BNY Expands Its Crypto Operations
In a significant move reflecting the traditional finance sector’s shift towards blockchain technology and tokenized assets, BNY has launched a real-time reporting tool named Digital Assets Data Insights, in collaboration with Blackrock. This partnership between two major financial entities aims to create an on-chain valuation and reporting system that could significantly influence discussions around crypto accounting and reporting in the near future. Essentially, this tool will facilitate the direct posting of net asset value (NAV) data onto designated blockchains, eliminating the need for third-party accounting services. The initiative’s backing by BUIDL, an on-chain money market fund managed by Blackrock, underlines the increasing relevance of on-chain assets.
Linking Off-Chain Assets to Blockchain
A central feature of BNY’s initiative is the establishment of a connection between on-chain assets and off-chain data across various blockchain networks. By utilizing the data BNY already manages on-chain, the organization will be able to share specific accounting information on the Ethereum network, enhancing investors’ access to the traceability and transparency provided by public blockchains. The integration of smart contract capabilities will further enable customers to automate data analytics, merging off-chain data with public blockchain applications. Overall, BNY’s approach promises to improve transparency, traceability, and insights for tokenized products, regardless of whether they are secured on-chain or off-chain. This direct on-chain posting of tokenized funds could also spur discussions around accounting practices, reporting, and disclosures.
Improving Reporting Standards
A persistent challenge within the crypto and tokenized asset markets has been the inconsistency in reporting and disclosures. Despite various private sector proposals aimed at addressing this issue, significant gaps remain regarding critical accounting topics. These include the best methods for assessing valuation and liquidity for specific crypto assets and ensuring consistency in how this information is shared with the public. Accounting professionals must acknowledge how these non-CPA generated frameworks and best practices will shape client expectations moving forward. Access to more accurate and real-time data related to the valuation of crypto instruments will also facilitate the development of dashboards, key performance indicators (KPIs), credit scores, and other essential data for widely traded investment products and services. Furthermore, the increased availability of real-time data could positively impact the complex realm of crypto audits.

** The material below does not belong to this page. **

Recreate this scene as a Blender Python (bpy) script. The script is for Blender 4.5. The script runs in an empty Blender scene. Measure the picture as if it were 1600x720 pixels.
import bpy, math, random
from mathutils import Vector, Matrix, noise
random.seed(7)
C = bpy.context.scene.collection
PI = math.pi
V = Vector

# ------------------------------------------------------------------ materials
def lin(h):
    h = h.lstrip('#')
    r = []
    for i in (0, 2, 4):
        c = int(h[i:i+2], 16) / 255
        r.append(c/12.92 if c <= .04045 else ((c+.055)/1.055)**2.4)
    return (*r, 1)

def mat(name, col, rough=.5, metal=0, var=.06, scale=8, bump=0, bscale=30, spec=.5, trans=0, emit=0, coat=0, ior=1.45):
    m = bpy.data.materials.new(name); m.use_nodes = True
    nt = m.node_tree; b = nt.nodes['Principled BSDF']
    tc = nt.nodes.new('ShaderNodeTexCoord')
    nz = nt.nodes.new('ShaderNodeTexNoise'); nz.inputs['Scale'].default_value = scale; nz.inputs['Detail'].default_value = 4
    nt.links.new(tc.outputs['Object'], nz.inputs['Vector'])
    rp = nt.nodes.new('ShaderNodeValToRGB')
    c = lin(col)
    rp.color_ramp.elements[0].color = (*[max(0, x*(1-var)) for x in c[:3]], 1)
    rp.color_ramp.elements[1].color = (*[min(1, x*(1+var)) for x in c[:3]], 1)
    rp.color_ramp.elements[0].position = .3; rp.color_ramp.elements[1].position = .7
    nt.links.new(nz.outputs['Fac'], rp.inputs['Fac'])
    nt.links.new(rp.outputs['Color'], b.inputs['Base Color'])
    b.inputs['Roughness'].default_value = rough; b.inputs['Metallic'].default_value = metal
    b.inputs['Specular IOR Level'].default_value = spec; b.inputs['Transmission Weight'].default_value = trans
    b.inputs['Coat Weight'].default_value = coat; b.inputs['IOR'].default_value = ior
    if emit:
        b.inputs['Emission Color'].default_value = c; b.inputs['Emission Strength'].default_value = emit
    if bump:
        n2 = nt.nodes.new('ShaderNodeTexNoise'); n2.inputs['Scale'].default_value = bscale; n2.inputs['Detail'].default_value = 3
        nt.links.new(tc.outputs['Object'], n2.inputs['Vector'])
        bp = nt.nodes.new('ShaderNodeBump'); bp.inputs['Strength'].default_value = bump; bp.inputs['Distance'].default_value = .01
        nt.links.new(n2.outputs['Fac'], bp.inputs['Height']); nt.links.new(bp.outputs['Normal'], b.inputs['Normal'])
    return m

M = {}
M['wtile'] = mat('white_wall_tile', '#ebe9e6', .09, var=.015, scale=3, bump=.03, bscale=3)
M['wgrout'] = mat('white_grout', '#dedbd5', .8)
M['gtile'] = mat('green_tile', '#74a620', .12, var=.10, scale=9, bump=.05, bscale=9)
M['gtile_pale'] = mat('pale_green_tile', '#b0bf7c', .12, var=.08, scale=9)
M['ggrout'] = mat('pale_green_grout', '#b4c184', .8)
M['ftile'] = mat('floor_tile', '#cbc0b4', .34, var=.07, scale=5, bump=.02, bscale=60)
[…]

The Need for Crypto-Specific Audits
Despite the rapid growth of institutional adoption of crypto assets, standardized audit practices within the crypto landscape have not kept pace. The Financial Accounting Standards Board (FASB) and the International Accounting Standards Board (IASB) have provided limited guidance so far, while tax authorities have adopted varying approaches to crypto taxation. Consequently, the responsibility for establishing standardized practices has largely fallen on the private sector. For instance, the American Institute of Certified Public Accountants (AICPA) has produced and updated several practice aids focused on accounting and attestation best practices for digital assets. Additionally, the Digital Chamber of Commerce has published multiple whitepapers on proof-of-reserves, which is an evolving concept expected to play a critical role in the future. BNY’s initiatives to promote real-time valuation and reporting will likely heighten interest in these practices as traditional finance continues to embrace crypto, signaling a potential transformation in the crypto accounting landscape.